Le recours à des tribunaux militaires pour juger les terroristes !

Cette solution a choqué les constitutionalistes américains. Voyez-ici la réaction du Président Bush

 

 

 

 November 20, 2001

 

           THE PRESIDENT Bush Offers Public Defense of Military Tribunals Order.

 

                   By ELISABETH BUMILLER

 

WASHINGTON, Nov. 19 — President Bush today vigorously defended his order creating special military    tribunals to try foreigners charged with terrorism, saying he needed the option "should we ever bring one of these Al Qaeda members in alive."

 

                   Mr. Bush said the times demanded unusual measures.

 

                   "The option to use a military tribunal in the time of war makes a lot of sense," he said, adding that the nation was fighting "against the most evil kinds of people, and I need to have that extraordinary option at my fingertips."

 

                   The president's remarks, made at the end of a cabinet meeting, were his first public statement on the order, which he signed quietly on his way out of Washington last Tuesday. Since then, the plan has been criticized by some civil liberties advocates, who say that it undermines basic rights and the core of the American criminal justice system.

 

                   "To the critics," Mr. Bush said, "I say I made the absolute right decision."

 

                   On his first full day back at the White House since meeting with President Vladimir V. Putin of Russia at the Bush ranch in Crawford, Tex., the president also signed into law an airport security bill, pardoned a Thanksgiving turkey in the Rose Garden and marked the end of the daily Ramadan fast with a dinner with Muslim leaders at the White House.

 

                   Mr. Bush signed the airport security bill in a symbolic setting, Ronald Reagan National Airport, which because of its proximity to the White House and other national monuments stayed closed longer than any other airport after the Sept. 11 attacks. The bill, a compromise worked out by the

                   House and Senate last week that represented substantial concessions by the White House, gives  the federal government one year to hire 28,000 airport screeners, replacing often ill-trained and  underpaid employees of private companies.

 

                   The bill also calls for the inspection of all checked baggage, an increase in the number of sky  marshals and the reinforcement of cockpit doors. Although most of the measures will not be in place during the holiday travel season this year, administration officials said they wanted the president's signature on a bill before the holidays as an important signal to Americans.

 

                   "The broad support for this bill shows that our country is united in this crisis," Mr. Bush said. "We have our political differences, but we're united to defend our country."

 

                   Later in the day, Secretary of State Colin L. Powell spoke to a group of 150 American and Muslim leaders about the inclusion of women in any future coalition Afghan government.

 

                   "The rights of the women of Afghanistan will not be negotiable," Mr.

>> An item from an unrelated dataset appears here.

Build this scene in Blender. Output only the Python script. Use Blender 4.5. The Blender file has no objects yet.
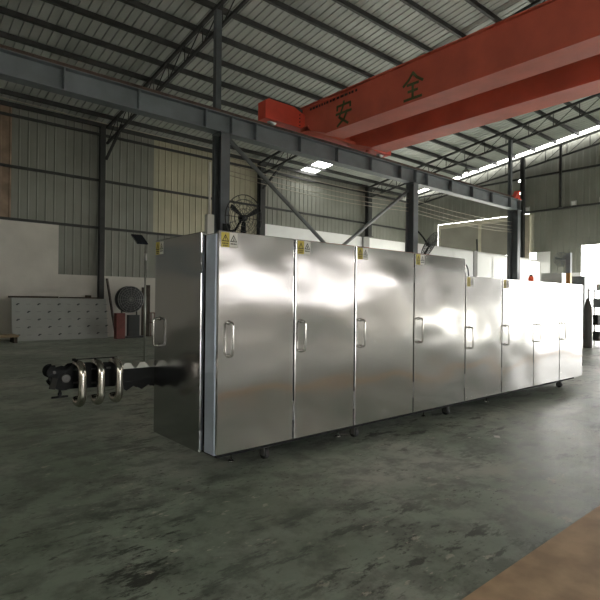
import bpy, bmesh, math, random
from mathutils import Vector, Matrix
random.seed(7)
C = bpy.context.scene.collection
PI = math.pi
scene = bpy.context.scene

# ------------------------------------------------------------------ materials
def mat(name, col, rough=.6, metal=0., var=0., vscale=4., bump=0., bscale=20., spec=None):
    m = bpy.data.materials.new(name); m.use_nodes = True
    nt = m.node_tree; b = nt.nodes['Principled BSDF']
    b.inputs['Base Color'].default_value = (*col, 1)
    b.inputs['Roughness'].default_value = rough
    b.inputs['Metallic'].default_value = metal
    if spec is not None: b.inputs['Specular IOR Level'].default_value = spec
    tc = nt.nodes.new('ShaderNodeTexCoord')
    if var:
        n = nt.nodes.new('ShaderNodeTexNoise'); n.inputs['Scale'].default_value = vscale; n.inputs['Detail'].default_value = 6
        nt.links.new(tc.outputs['Object'], n.inputs['Vector'])
        mx = nt.nodes.new('ShaderNodeMix'); mx.data_type = 'RGBA'
        mx.inputs[6].default_value = (*[c*(1-var) for c in col], 1)
        mx.inputs[7].default_value = (*[min(1, c*(1+var)) for c in col], 1)
        rp = nt.nodes.new('ShaderNodeMapRange'); rp.inputs[1].default_value = .35; rp.inputs[2].default_value = .65
        nt.links.new(n.outputs['Fac'], rp.inputs[0]); nt.links.new(rp.outputs[0], mx.inputs[0])
        nt.links.new(mx.outputs[2], b.inputs['Base Color'])
    if bump:
        n2 = nt.nodes.new('ShaderNodeTexNoise'); n2.inputs['Scale'].default_value = bscale
        nt.links.new(tc.outputs['Object'], n2.inputs['Vector'])
        bp = nt.nodes.new('ShaderNodeBump'); bp.inputs['Strength'].default_value = bump; bp.inputs['Distance'].default_value = .01
        nt.links.new(n2.outputs['Fac'], bp.inputs['Height']); nt.links.new(bp.outputs[0], b.inputs['Normal'])
    return m

def emis(name, col, s):
    m = bpy.data.materials.new(name); m.use_nodes = True
    b = m.node_tree.nodes['Principled BSDF']
    b.inputs['Base Color'].default_value = (*col, 1)
    b.inputs['Emission Color'].default_value = (*col, 1); b.inputs['Emission Strength'].default_value = s
    return m

def steel_mat(name, col, rough, wav, brush=1.0):
    """brushed stainless sheet, slightly oil-canned"""
    m = bpy.data.materials.new(name); m.use_nodes = True
    nt = m.node_tree; L = nt.links; b = nt.nodes['Principled BSDF']
    b.inputs['Base Color'].default_value = (*col, 1); b.inputs['Metallic'].default_value = 1
    g = nt.nodes.new('ShaderNodeNewGeometry')
    mp = nt.nodes.new('ShaderNodeMapping'); mp.inputs['Scale'].default_value = (.75, .75, 1.3)
    L.new(g.outputs['Position'], mp.inputs[0])
    n = nt.nodes.new('ShaderNodeTexNoise'); n.inputs['Scale'].default_value = 1.5; n.inputs['Detail'].default_value = .6
    L.new(mp.outputs[0], n.inputs['Vector'])
    bp = nt.nodes.new('ShaderNodeBump'); bp.inputs['Strength'].default_value = wav; bp.inputs['Distance'].default_value = .06
    L.new(n.outputs['Fac'], bp.inputs['Height'])
    b.inputs['Roughness'].default_value = rough
    mp2 = nt.nodes.new('ShaderNodeMapping'); mp2.inputs['Scale'].default_value = (2, 2, 260)
    L.new(g.outputs['Position'], mp2.inputs[0])
    n2 = nt.nodes.new('ShaderNodeTexNoise'); n2.inputs['Scale'].default_value = 1; n2.inputs['Detail'].default_value = 3
    L.new(mp2.outputs[0], n2.inputs['Vector'])
    r = nt.nodes.new('ShaderNodeMapRange'); r.inputs[3].default_value = rough-.02; r.inputs[4].default_value = rough+.02
    L.new(n2.outputs['Fac'], r.inputs[0]); L.new(r.outputs[0], b.inputs['Roughness'])
    L.new(bp.outputs[0], b.inputs['Normal'])
    return m

def floor_mat():
    m = bpy.data.materials.new('concrete_floor'); m.use_nodes = True
    nt = m.node_tree; L = nt.links; b = nt.nodes['Principled BSDF']; b.inputs['Specular IOR Level'].default_value = .45
    g = nt.nodes.new('ShaderNodeNewGeometry')
    def noise(s, d, sc=None, rough=.6):
        n = nt.nodes.new('ShaderNodeTexNoise'); n.inputs['Scale'].default_value = s; n.inputs['Detail'].default_value = d
        n.inputs['Roughness'].default_value = rough
        if sc:
            mp = nt.nodes.new('ShaderNodeMapping'); mp.inputs['Scale'].default_value = sc
            L.new(g.outputs['Position'], mp.inputs[0]); L.new(mp.outputs[0], n.inputs['Vector'])
        else: L.new(g.outputs['Position'], n.inputs['Vector'])
        return n
    def ramp(src, stops):
        r = nt.nodes.new('ShaderNodeValToRGB'); e = r.color_ramp.elements
        while len(e) < len(stops): e.new(.5)
        for k, (p, c) in enumerate(stops): e[k].position = p; e[k].color = (*c, 1)
        L.new(src, r.inputs[0]); return r
    def mix(a, bb, f, mode='MIX'):
        x = nt.nodes.new('ShaderNodeMix'); x.data_type = 'RGBA'; x.blend_type = mode
        for sock, v in ((6, a), (7, bb), (0, f)):
            if hasattr(v, 'links'): L.new(v, x.inputs[sock])
            else: x.inputs[sock].default_value = v
        return x.outputs[2]
    n1 = noise(.55, 8); base = ramp(n1.outputs['Fac'], [(.38, (.185, .225, .17)), (.5, (.27, .31, .25)), (.62, (.39, .41, .35))])
    n2 = noise(3.2, 8, None, .7); fine = ramp(n2.outputs['Fac'], [(.40, (.5, .5, .5)), (.54, (1.08, 1.08, 1.08))])
    c = mix(base.outputs[0], fine.outputs[0], .8, 'MULTIPLY')
    # dark scuffs, stretched along the traffic direction
    n3 = noise(2.1, 9, (1, 2.6, 1), .75); sc = ramp(n3.outputs['Fac'], [(.53, (0, 0, 0)), (.58, (1, 1, 1))])
    n5 = noise(.4, 2); reg = ramp(n5.outputs['Fac'], [(.42, (.12, .12, .12)), (.58, (.9, .9, .9))])
    f = mix(sc.outputs[0], reg.outputs[0], 1.0, 'MULTIPLY')
    c = mix(c, (.035, .036, .03, 1), f)
    # pale chips and paint spatters
    n4 = noise(5.5, 6, (1, 1.8, 1), .65); ch = ramp(n4.outputs['Fac'], [(.61, (0, 0, 0)), (.65, (1, 1, 1))])
    n6 = noise(.9, 2, (1, 1, 1)); reg2 = ramp(n6.outputs['Fac'], [(.45, (0, 0, 0)), (.56, (.8, .8, .8))])
    f2 = mix(ch.outputs[0], reg2.outputs[0], 1.0, 'MULTIPLY')
    c = mix(c, (.50, .46, .38, 1), f2)
    n7 = noise(14, 5, (1, 1.6, 1), .7); fl = ramp(n7.outputs['Fac'], [(.57, (0, 0, 0)), (.63, (.75, .75, .75))])
    n8 = noise(1.3, 3); rg3 = ramp(n8.outputs['Fac'], [(.46, (0, 0, 0)), (.56, (1, 1, 1))])
    c = mix(c, (.045, .042, .035, 1), mix(fl.outputs[0], rg3.outputs[0], 1.0, 'MULTIPLY'))
    # saw-cut joint lines across the hall
    sep = nt.nodes.new('ShaderNodeSeparateXYZ'); L.new(g.outputs['Position'], sep.inputs[0])
    def math_(op, a, bv=None):
        x = nt.nodes.new('ShaderNodeMath'); x.operation = op
        for i, v in enumerate((a, bv)):
            if v is None: continue
            if hasattr(v, 'links'): L.new(v, x.inputs[i])
            else: x.inputs[i].default_value = v
        return x.outputs[0]
    wob = math_('MULTIPLY', math_('SUBTRACT', n1.outputs['Fac'], .5), .15)
    px = math_('ADD', math_('ADD', sep.outputs[0], wob), 7.65*4-7.0)
    mod = math_('MODULO', px, 7.65)
    line = math_('LESS_THAN', mod, .022)
    c = mix(c, (.045, .045, .04, 1), line)
    L.new(c, b.inputs['Base Color'])
    rr = nt.nodes.new('ShaderNodeMapRange'); rr.inputs[3].default_value = .30; rr.inputs[4].default_value = .58
    L.new(n2.outputs['Fac'], rr.inputs[0]); L.new(rr.outputs[0], b.inputs['Roughness'])
    bp = nt.nodes.new('ShaderNodeBump'); bp.inputs['Strength'].default_value = .25; bp.inputs['Distance'].default_value = .012
    L.new(n3.outputs['Fac'], bp.inputs['Height']); L.new(bp.outputs[0], b.inputs['Normal'])
    return m

M = dict(
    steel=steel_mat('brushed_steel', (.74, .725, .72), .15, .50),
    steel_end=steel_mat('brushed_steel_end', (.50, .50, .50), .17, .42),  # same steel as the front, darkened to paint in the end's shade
    chrome=mat('polished_steel', (.50, .485, .46), .18, 1),
    tube=mat('bent_tube_steel', (.62, .58, .52), .17, 1, .15, 8),
    castmetal=mat('dull_metal', (.30, .30, .29), .4, 1),
    post=mat('bluish_steel_film', (.50, .56, .66), .38, .35, .12, 3),  # bluish-white reflection on the corner post put into its colour
    dullsteel=mat('oily_steel', (.09, .09, .085), .5, .7),
    black=mat('black_paint', (.010, .011, .011), .75, spec=.2),
    rubber=mat('rubber', (.02, .02, .02), .6),
    darkgap=mat('gasket', (.02, .02, .02), .9, spec=.1),  # near-black colour standing for shade between the doors
    plate=mat('pale_alloy', (.42, .42, .38), .45, .5, .1),
    grey_steel=mat('grey_painted_steel', (.145, .165, .175), .55, 0, .10, 2.5),
    dark_steel=mat('dark_primer_steel', (.035, .036, .034), .6, 0, .2, 3),
    column_steel=mat('column_paint', (.10, .112, .118), .5, 0, .12, 3),
    brace=mat('brace_paint', (.17, .18, .18), .5, 0, .12, 3),
    red=mat('crane_red', (.62, .13, .08), .6, 0, .12, 1.2),
    redbright=mat('crane_orange_red', (.66, .075, .045), .55, 0, .1, 2),
    rail=mat('rail_rust', (.10, .065, .05), .6, .3, .25, 3),
    glyph=mat('glyph_green', (.075, .10, .035), .6),
    sheet=mat('wall_sheet', (.245, .25, .215), .55, .15, .10, .7),
    sheet_cream=mat('wall_sheet_cream', (.46, .43, .31), .55, .1, .10, .8),
    sheet_rust=mat('wall_sheet_brown', (.27, .19, .13), .65, 0, .25, 2),
    roof=mat('roof_sheet', (.40, .415, .385), .5, .1, .10, .6),
    plaster=mat('white_plaster', (.62, .59, .53), .85, 0, .07, 1.1, .2, 14),
    plaster_white=mat('bright_white_plaster', (.88, .88, .87), .8, 0, .03, 1.5),  # plaster of the far walls, daylight on it painted in as brighter white
    pilaster=mat('pilaster_grey', (.36, .35, .34), .8, 0, .08, 2),
    beige=mat('beige_frame', (.55, .51, .40), .6, 0, .08, 2),
    doorpanel=mat('grey_beige_panel', (.30, .285, .24), .6, 0, .08, 1),
    conduit=mat('conduit_pvc', (.62, .60, .54), .5),
    wire=mat('wire_pale', (.42, .38, .30), .5),
    cable=mat('cable_black', (.015, .015, .015), .6),
    yellow=mat('label_yellow', (.52, .42, .07), .5),
    label=mat('label_white', (.62, .61, .56), .5),
    ink=mat('label_ink', (.03, .025, .02), .6),
    film=mat('protective_film', (.40, .415, .39), .35, 0, .05, 2),
    filmprint=mat('film_print', (.05, .055, .06), .5),
    filmprint2=mat('film_print_pale', (.22, .23, .22), .5),
    wood=mat('wood_plank', (.33, .24, .14), .7, 0, .2, 6),
    darkwood=mat('dark_wood', (.06, .045, .03), .7, 0, .3, 6),
    redbox=mat('dull_red_paint', (.17, .045, .035), .6, 0, .2, 4),
    brown=mat('rusty_brown', (.14, .06, .04), .7, 0, .2, 6),
    darkblue=mat('fan_dark', (.03, .033, .035), .5),
    orange=mat('orange_paint', (.60, .30, .08), .5),
    midgrey=mat('mid_grey_paint', (.22, .235, .25), .6, 0, .06, 3),
    palegrey=mat('pale_grey_paint', (.50, .50, .48), .6, 0, .06, 3),
    cylinder=mat('cylinder_grey', (.10, .10, .095), .5, 0, .1, 3),
    whitepaint=mat('white_rack_paint', (.75, .75, .74), .5),
    tan=mat('tan_floor_paint', (.50, .34, .20), .7, 0, .18, 5),
    paper=mat('white_paper', (.8, .8, .76), .8),
    solar=mat('solar_panel', (.015, .018, .025), .25),
    pole=mat('galvanised_pole', (.30, .31, .27), .4, .6),
    leaf=mat('grey_green_leaf', (.10, .13, .09), .8, 0, .3, 3),
    beacon=None, lampglow=emis('lamp_glow', (1, .97, .9), 40.),
    ground=mat('outside_ground', (.55, .54, .50), .9, 0, .1, .5),
    floor=floor_mat(), blueglass=mat('dusty_blue_glass', (.25, .32, .38), .4), frosted=None, milky=None,  # blue pane colour chosen for a bluish reflection in the end door
)
M['beacon'] = mat('beacon_red', (.75, .09, .03), .3)
rb = M['beacon'].node_tree.nodes['Principled BSDF']; rb.inputs['Emission Color'].default_value = (.9, .1, .03, 1); rb.inputs['Emission Strength'].default_value = .15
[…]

Powell told a group in the Eisenhower Executive Office Building that included members of Congress, leaders of women's advocacy groups and Christie Whitman, the Environmental Protection Agency administrator.

 

                   The United States, Mr. Powell added, "is committed to working to ensure not only that the women of Afghanistan regain their place in the sun, but they have a place in their future government, as well."

 

                   Mr. Powell's remarks were part of a continuing campaign by the White House to publicize the brutality suffered by Afghan women under the Taliban, and to insist that women have a role in the future of the country. Mr. Powell's remarks were met with strong applause.

 

                   "This could have been Hillary Clinton or Madeleine Albright talking," said one American woman who attended the Powell speech but who spoke on condition of anonymity. Senator Clinton and  former Secretary of State Albright have tried to make women's rights an important issue in American foreign policy.

 

                   In the evening, Mr. Bush presided over a dinner for Muslim leaders that included Prince Bandar bin Sultan, the Saudi ambassador to Washington. Guests ate pomegranate- glazed rack of lamb and biriyani rice with roasted garlic sauce.

 

                   Earlier, in the Rose Garden, turkeys were in the spotlight. Mr. Bush said he was in fact allowing not one but two of the birds — the one in the Rose Garden and an alternate — to live out their days at a petting zoo. The alternate was not present for the pardon ceremony, Mr. Bush said in a  sly reference to Vice President Dick Cheney, "because he's in a secure and undisclosed location."